- **Directive**:
Your answer must consist solely of the number of lines that contain the word "verts".

- **Given material**:
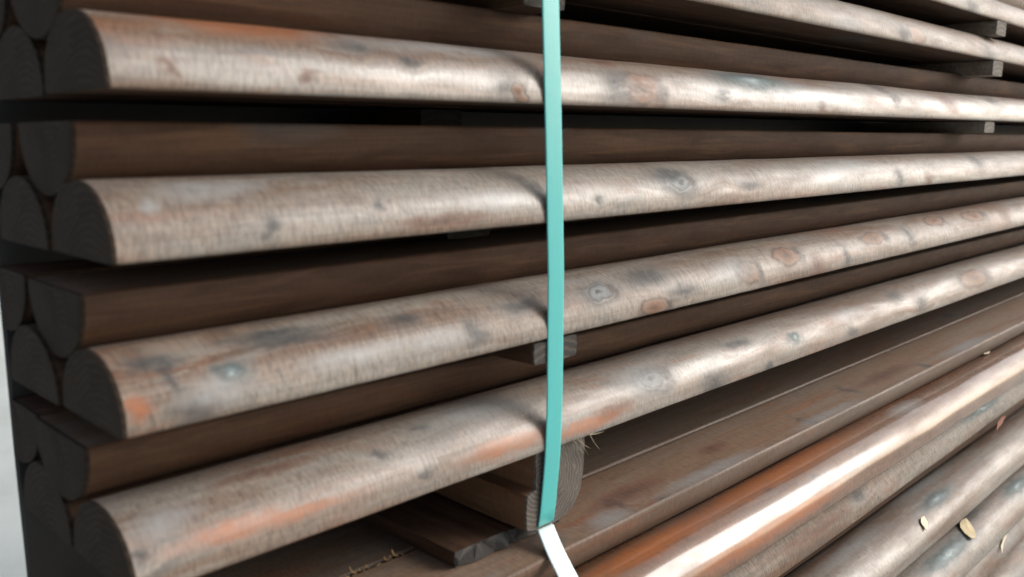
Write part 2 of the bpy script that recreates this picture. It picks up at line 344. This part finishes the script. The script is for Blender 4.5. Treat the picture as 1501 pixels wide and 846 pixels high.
def make_board(name, X0, Y0, Z0, mat, inverted=False, length=4.25, seed=0, ripped=0, slope=0.0, yaw=0.0, cap=True, flat_mat=None):
    """Y0, Z0 in metres: front lower corner (upright) or front upper corner (inverted)"""
    w, h, e = W * S, H * S, E * S
    pr = profile(w, h, e, ripped)
    np_ = len(pr)
    arc = [0.0]
    for i in range(1, np_ + 1):
        a, b_ = pr[i - 1], pr[i % np_]
        arc.append(arc[-1] + math.hypot(a[0] - b_[0], a[1] - b_[1]))
    xs = [0.003]
    x = .003
    while x < length:
        x += .012 if x < 1.2 else (.03 if x < 2.5 else .08)
        xs.append(x)
    def pt(i, x):
        y, z, corner = pr[i]
        s = 1.0
        d = noise.noise(Vector((x * 3.1 + seed * 7.3, y * 22, z * 22 + seed))) * .0011
        d += noise.noise(Vector((x * 11 + seed * 3.7, y * 60, z * 60 + seed * 2))) * .0005
        if corner:
            d += noise.noise(Vector((x * 95 + seed, seed * 1.7, y * 9))) * .0005
        ny, nz_ = y - w / 2, z - h * .3
        l = math.hypot(ny, nz_) or 1
        y += ny / l * d; z += nz_ / l * d
        bow = noise.noise(Vector((x * .55 + seed * 5.1, seed, 0))) * .0024
        zz = z + bow
        if inverted: zz = -z + bow
        return Vector((x, y, zz))
    bm = bmesh.new(); uvl = bm.loops.layers.uv.new('UVMap')
    rows = [[bm.verts.new(pt(i, x)) for i in range(np_)] for x in xs]
    for k in range(len(xs) - 1):
        for i in range(np_):
            j = (i + 1) % np_
            vs = [rows[k][i], rows[k + 1][i], rows[k + 1][j], rows[k][j]]
            us = [(xs[k], arc[i]), (xs[k + 1], arc[i]), (xs[k + 1], arc[i + 1]), (xs[k], arc[i + 1])]
            if inverted: vs.reverse(); us.reverse()
            f = bm.faces.new(vs); f.smooth = True
            f.material_index = 1 if (flat_mat and i == np_ - 1) else 0
            for lp, uvv in zip(f.loops, us): lp[uvl].uv = (uvv[0] + X0, uvv[1])
    for k in range(len(xs) - 1):
        for i in range(np_):
            if pr[i][2]:
                ed = bm.edges.get((rows[k][i], rows[k + 1][i]))
                if ed: ed.smooth = False
    vs = list(rows[-1]);  vs = vs if not inverted else vs[::-1]
    bm.faces.new(vs)
    o = link(name, bm, mat, mats=[mat, flat_mat] if flat_mat else [mat])
    # the sawn end, a slice of its own
    if cap:
        bm = bmesh.new(); uvl = bm.loops.layers.uv.new('UVMap')
        a = [bm.verts.new(pt(i, .003)) for i in range(np_)]
        bvl = []
        for i in range(np_):
            p = pt(i, .003); p.x = .0006; bvl.append(bm.verts.new(p))
        cvl = []
        for i in range(np_):
            p = pt(i, .003); p.x = 0.0
            p.y += (w / 2 - p.y) * .012; p.z += ((-1 if inverted else 1) * h * .4 - p.z) * .012
            cvl.append(bm.verts.new(p))
        for lo, hi in ((a, bvl), (bvl, cvl)):
            for i in range(np_):
                j = (i + 1) % np_
                v4 = [hi[i], lo[i], lo[j], hi[j]]
                bm.faces.new(v4 if not inverted else v4[::-1])
        bm.faces.new(cvl[::-1] if not inverted else cvl)
        for f in bm.faces:
            for lp in f.loops: lp[uvl].uv = (lp.vert.co.y, lp.vert.co.z)
        link('sawn_end', bm, M['end'], o)
    o.location = (X0, Y0, Z0 + HC)
    o.rotation_euler = (0, -slope, yaw)
    return o

GU = 'half round boards lying round side up in the upper bundle'
GI = 'half round boards turned round side down in the upper bundle'
GL = 'half round boards lying round side up in the lower bundle'
GLI = 'half round boards turned round side down in the lower bundle'
CAT = 'half round board'
NAME = 'half_round_board'

front = dict(L4=(-.541, .372), L3=(-.343, .374), L2=(-.139, .378), L1=(.054, .385), L0=(.266, .380), Lm=(.397, .386))
slopes = dict(L1=.003, L2=0, L3=.002, L4=-.003, L0=0, Lm=0)
LAB = {
 'L1': 'reddish brown round-faced board with a pale sheen, starting at the upper left corner',
 'L2': 'pale grey brown round-faced board with one bluish knot just right of the strap',
 'L3': 'weathered grey round-faced board with teal stains and brown knots right of the strap',
 'L4': 'lowest round-faced board of the upper bundle, orange-streaked, resting on the ringed bearer',
 'L0': 'pale round-faced board second from the top right, lying on two spacer ends',
 'Lm': 'uppermost round-faced board, a pale strip in the upper right corner above a spacer end',
}
LABI = {
 'L1': 'brown inverted board whose dark side shows above the uppermost full-length round face',
 'L2': 'brown inverted board whose dark side shows directly above the round face with one bluish knot',
 'L3': 'brown inverted board directly above the teal-stained round face, lit near its sawn end',
 'L4': 'dark brown inverted board behind the half hidden spacer, lowest in the upper bundle',
}
LABB = {
 'L1': 'back row board with its dark sawn end left of the uppermost large board end',
 'L2': 'back row board with its dark end left of the bluish-knot board, round side up',
 'L3': 'back row board with its dark end left of the teal-stained board, round side up',
 'L4': 'back row board with its dark end left of the lowest round-faced upper board',
 'L0': 'back row board seen from below behind the second round-faced strip from the top right',
 'Lm': 'back row board seen from below behind the uppermost strip at top right',
}
LABN = {
 'L1': 'narrow ripped inverted board at the rear of the uppermost visible ends',
 'L2': 'narrow ripped inverted board at the rear above the second back row end',
 'L3': 'narrow ripped inverted board behind the inverted end above the teal-stained board',
 'L4': 'narrow ripped inverted board by the bright ground strip, above the lowest back row end',
}
for i, (key, (z, x0)) in enumerate(front.items()):
    yj = {'L3': -.002, 'L2': .001}.get(key, 0)
    o = make_board(NAME, x0 * S, (1.0 + yj) * S, z * S, M[key], seed=i + 1, slope=slopes[key], flat_mat=M['brown2'])
    tag(o, LAB[key], CAT, GU)
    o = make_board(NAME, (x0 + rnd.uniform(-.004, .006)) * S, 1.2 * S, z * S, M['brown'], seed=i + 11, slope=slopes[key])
    tag(o, LABB[key], CAT, GU)
    if key in LABI:
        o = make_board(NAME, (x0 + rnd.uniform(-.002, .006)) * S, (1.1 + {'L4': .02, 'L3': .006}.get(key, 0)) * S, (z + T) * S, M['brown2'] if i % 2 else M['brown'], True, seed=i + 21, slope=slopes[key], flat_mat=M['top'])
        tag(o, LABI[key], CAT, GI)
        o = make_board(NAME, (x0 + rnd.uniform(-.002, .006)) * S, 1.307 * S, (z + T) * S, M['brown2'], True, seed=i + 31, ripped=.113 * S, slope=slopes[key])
        tag(o, LABN[key], CAT, GI)
o = make_board(NAME, .386 * S, 1.1 * S, (.397 + T) * S, M['raw'], True, seed=61)
tag(o, 'greyish inverted board on top of the pile, cut off by the upper right corner', CAT, GI)

# ---- lower bundle: same boards, no spacers, standing a little further forward
low = [('U1', .868, -.879), ('B', .915, -1.038), ('C', .838, -1.197), ('D', .796, -1.356), ('E', .832, -1.515), ('E', .805, -1.674)]
LABL = ['glossy orange-brown round board with a bright white streak, top front of the lower bundle',
        'matt grey-brown board directly below the glossy orange-brown one',
        'greyish round board below the matt one, carrying a pale chip and a teal knot',
        'round board with a dry beige leaf lying on it',
        'round board with straw-coloured scraps below the leaf, close to the lower right corner',
        'last sliver of round board in the lower right corner']
for i, (key, y, z) in enumerate(low):
    o = make_board(NAME, .36 * S, y * S, z * S, M[key], seed=i + 41, yaw={'B': .008}.get(key, 0))
    tag(o, LABL[i], CAT, GL)
for i, y in enumerate((.967, 1.164, 1.361)):
    o = make_board(NAME, (.36 + .004 * i) * S, y * S, (-.879 + T) * S, M['top'], True, seed=i + 51, flat_mat=M['face'] if i == 0 else M['top'], ripped=.06 * S if i == 2 else 0)
    tag(o, ['flat sawn board face under the bearer with a long lit front edge',
            'flat sawn board behind the long lit edge, under the plank, splinters on its corner',
            'narrow flat sawn board at the back of the lower bundle, in deep shade'][i], CAT, GLI)
for i, y in enumerate((1.065, 1.262)):
    o = make_board(NAME, .36 * S, y * S, -.879 * S, M['brown'], seed=i + 55)
    tag(o, ['second board behind the glossy one, its top just showing in the groove between flat boards',
            'third board behind the glossy one, deep in the lower bundle'][i], CAT, GL)
for i, (key, y, z) in enumerate(low[1:5]):   # the inverted boards nested behind the lower round faces
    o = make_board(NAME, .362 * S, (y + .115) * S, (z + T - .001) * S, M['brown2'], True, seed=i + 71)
    tag(o, ['inverted board in the groove between the glossy board and the matt one',
            'inverted board in the dark groove below the matt grey-brown board',
            'inverted board in the dark groove just above the dry leaf',
            'inverted board in the dark groove below the board with the leaf'][i], CAT, GLI)

# added sheet, unseen behind the pile, blocks light so the gaps go dark
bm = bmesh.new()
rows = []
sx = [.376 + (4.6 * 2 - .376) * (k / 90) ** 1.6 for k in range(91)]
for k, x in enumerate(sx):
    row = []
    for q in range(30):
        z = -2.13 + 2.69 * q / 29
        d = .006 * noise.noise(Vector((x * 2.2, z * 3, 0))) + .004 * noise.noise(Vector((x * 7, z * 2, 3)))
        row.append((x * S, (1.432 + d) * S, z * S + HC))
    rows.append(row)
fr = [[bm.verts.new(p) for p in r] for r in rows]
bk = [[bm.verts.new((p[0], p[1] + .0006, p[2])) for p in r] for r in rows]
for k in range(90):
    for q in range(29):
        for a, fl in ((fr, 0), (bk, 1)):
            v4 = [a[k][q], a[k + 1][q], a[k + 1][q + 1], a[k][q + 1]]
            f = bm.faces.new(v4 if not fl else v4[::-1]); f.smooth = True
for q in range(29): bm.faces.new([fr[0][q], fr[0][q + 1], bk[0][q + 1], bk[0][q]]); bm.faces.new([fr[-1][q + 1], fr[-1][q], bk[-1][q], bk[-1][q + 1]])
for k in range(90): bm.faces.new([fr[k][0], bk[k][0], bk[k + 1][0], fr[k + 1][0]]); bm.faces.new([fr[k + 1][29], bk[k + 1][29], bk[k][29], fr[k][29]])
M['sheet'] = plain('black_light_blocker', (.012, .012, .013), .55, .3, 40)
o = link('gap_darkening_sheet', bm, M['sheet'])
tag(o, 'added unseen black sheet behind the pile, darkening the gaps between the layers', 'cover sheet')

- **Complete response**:
6